You see it is very glib, and it is very easy to praise Master and sit and laugh, and weep sometimes, how much he did for us, how much he loved us; but if any of us have one percent of the admiration for Him that we speak about when we talk about Him, we should touch our hearts and ask, "Am I willing to be like Him?" Not only in discipline, not only in teaching others, not only in sitting and giving transmission - this everyone is able to do, preceptors are able to do it, we don't need masters for that - Am I willing to consume myself for the welfare of others? Babuji used to give the example of a candle as an expression of a spiritual life. He said that it consumes itself, it burns itself, it destroys itself to illuminate others!

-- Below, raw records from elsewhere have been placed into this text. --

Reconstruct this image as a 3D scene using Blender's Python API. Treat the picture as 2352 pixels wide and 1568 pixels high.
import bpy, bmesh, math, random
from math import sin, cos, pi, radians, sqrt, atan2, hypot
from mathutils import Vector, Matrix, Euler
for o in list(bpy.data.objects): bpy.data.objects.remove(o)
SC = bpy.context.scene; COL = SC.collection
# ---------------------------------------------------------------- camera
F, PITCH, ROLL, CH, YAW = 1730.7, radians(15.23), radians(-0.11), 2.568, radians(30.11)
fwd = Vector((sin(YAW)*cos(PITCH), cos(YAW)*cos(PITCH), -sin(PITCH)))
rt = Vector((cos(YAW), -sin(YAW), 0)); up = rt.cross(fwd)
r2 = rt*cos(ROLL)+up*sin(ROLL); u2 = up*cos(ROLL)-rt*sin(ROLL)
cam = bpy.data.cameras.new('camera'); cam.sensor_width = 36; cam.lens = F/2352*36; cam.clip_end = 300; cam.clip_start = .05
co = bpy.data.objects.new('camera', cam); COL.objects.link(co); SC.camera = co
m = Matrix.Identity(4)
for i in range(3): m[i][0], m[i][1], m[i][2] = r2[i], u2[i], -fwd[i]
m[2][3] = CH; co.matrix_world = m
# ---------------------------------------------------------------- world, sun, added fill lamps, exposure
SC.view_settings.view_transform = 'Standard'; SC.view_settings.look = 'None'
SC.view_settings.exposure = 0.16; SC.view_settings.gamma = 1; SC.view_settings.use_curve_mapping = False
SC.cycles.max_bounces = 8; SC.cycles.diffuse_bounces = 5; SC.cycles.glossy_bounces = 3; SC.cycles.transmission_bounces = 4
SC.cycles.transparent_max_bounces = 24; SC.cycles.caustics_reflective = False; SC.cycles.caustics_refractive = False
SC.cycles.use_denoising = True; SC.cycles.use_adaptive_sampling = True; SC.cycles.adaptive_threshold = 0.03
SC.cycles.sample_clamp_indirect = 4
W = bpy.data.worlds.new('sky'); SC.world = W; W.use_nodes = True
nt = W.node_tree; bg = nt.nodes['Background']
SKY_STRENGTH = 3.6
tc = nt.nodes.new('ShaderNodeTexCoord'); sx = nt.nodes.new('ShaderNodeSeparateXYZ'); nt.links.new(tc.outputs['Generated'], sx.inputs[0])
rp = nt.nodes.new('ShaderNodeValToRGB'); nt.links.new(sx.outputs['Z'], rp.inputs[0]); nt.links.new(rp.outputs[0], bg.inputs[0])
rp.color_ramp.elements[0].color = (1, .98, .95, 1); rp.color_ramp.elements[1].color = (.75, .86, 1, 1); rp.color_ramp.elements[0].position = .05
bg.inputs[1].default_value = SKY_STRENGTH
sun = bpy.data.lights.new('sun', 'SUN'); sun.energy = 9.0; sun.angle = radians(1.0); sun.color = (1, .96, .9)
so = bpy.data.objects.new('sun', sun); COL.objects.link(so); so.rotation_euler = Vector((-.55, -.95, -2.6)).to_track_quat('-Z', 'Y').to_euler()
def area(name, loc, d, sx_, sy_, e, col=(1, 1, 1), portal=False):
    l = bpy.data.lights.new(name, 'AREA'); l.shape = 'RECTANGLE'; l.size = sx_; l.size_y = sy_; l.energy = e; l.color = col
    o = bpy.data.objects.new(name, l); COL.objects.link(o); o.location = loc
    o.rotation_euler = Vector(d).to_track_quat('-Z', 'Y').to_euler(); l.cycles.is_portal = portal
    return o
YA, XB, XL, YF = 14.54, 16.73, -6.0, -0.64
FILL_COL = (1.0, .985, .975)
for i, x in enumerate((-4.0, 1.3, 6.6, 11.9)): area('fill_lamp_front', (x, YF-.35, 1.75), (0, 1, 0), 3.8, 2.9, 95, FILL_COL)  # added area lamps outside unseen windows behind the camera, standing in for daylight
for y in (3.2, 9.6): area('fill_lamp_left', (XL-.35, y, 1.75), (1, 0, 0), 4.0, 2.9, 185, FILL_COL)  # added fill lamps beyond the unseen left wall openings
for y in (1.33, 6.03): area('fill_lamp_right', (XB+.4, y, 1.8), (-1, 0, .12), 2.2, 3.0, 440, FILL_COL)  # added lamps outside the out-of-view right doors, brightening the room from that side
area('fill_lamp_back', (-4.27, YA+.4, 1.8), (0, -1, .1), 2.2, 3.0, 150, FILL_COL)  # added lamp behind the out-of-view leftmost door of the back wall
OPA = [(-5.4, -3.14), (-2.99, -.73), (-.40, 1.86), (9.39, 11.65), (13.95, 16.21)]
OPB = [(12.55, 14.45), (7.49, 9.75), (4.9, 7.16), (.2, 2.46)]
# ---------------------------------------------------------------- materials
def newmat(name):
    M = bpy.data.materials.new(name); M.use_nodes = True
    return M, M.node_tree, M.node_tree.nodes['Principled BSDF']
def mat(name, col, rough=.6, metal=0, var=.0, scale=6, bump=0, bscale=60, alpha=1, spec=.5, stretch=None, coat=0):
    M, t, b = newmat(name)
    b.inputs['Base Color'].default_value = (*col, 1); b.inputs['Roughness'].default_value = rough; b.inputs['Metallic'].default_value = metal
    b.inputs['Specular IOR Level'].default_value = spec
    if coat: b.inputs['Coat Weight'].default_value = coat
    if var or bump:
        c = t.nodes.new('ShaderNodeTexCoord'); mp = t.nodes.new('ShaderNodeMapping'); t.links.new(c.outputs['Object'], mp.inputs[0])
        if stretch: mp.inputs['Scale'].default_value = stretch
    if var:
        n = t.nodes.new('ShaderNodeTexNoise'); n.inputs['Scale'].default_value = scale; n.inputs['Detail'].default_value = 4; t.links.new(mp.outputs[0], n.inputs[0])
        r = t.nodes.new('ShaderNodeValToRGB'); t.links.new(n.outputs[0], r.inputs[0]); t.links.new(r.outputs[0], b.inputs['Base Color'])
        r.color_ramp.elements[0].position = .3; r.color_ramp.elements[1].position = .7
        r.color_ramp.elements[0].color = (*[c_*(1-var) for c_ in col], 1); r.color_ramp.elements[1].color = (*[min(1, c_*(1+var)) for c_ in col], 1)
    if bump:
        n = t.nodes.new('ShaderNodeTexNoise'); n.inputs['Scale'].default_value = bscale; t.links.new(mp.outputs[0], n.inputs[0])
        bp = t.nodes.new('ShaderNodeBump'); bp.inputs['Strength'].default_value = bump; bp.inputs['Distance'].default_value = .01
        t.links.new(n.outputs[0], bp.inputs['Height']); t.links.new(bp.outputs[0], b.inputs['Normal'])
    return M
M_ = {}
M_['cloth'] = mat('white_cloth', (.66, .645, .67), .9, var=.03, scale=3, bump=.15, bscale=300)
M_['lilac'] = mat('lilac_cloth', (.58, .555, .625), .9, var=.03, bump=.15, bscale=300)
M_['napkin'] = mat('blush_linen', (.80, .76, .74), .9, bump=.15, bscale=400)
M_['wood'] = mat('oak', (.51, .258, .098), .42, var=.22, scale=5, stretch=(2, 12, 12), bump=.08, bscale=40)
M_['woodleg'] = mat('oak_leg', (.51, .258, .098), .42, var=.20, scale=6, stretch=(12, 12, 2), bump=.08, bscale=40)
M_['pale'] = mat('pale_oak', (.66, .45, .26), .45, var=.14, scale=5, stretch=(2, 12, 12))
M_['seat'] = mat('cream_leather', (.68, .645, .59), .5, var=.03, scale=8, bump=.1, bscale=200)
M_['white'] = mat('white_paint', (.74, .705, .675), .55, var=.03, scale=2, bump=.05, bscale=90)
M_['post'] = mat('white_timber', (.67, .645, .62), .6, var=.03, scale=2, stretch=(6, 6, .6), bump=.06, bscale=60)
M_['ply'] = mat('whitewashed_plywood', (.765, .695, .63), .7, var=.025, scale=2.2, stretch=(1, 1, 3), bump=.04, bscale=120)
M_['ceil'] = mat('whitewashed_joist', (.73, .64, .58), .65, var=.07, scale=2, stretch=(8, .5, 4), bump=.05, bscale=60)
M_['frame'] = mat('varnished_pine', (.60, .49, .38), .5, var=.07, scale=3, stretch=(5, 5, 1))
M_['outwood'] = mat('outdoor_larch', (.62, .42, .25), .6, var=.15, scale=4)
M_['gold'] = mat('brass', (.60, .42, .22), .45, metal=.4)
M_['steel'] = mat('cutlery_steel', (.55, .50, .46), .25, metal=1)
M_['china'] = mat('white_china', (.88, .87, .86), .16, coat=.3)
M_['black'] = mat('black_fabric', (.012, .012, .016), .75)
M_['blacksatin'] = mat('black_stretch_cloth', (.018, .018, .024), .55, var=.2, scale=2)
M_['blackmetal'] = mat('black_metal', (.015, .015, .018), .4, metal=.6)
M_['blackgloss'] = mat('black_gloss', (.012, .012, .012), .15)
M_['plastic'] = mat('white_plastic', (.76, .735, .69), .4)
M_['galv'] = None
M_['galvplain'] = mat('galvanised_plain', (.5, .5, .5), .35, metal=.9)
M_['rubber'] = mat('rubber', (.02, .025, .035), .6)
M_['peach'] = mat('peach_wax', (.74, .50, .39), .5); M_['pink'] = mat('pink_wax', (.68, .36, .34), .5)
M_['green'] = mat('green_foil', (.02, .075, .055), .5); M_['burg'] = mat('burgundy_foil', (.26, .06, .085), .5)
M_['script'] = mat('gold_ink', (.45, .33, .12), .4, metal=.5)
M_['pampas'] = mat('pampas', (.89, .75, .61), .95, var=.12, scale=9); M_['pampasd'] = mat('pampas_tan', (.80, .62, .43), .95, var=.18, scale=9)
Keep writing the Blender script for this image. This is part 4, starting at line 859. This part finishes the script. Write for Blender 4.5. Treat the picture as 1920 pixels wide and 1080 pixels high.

So this is the highest level, the fourth level of discipline - that He exists only to destroy Himself; He exists only to give us comfort; He exists only to give us knowledge; He exists only to teach us without a single moment of thought for himself. And if we just stop with praising Him and writing about Him and talking of His love and don't emulate Him, it would be the most shameful treatment of the Master that you can give. If you want to fulfill His purpose, His existence, and make of it a success, we have everyone to become like Him, and that means that we have to start with the first level of discipline - not in obedience to any external authority, but in obedience to our own inner voice, then proceed to the second level, go on to the third level, and when we end up at the fourth level, then we will make true, Master's statement that He did not create disciples, but that He created masters.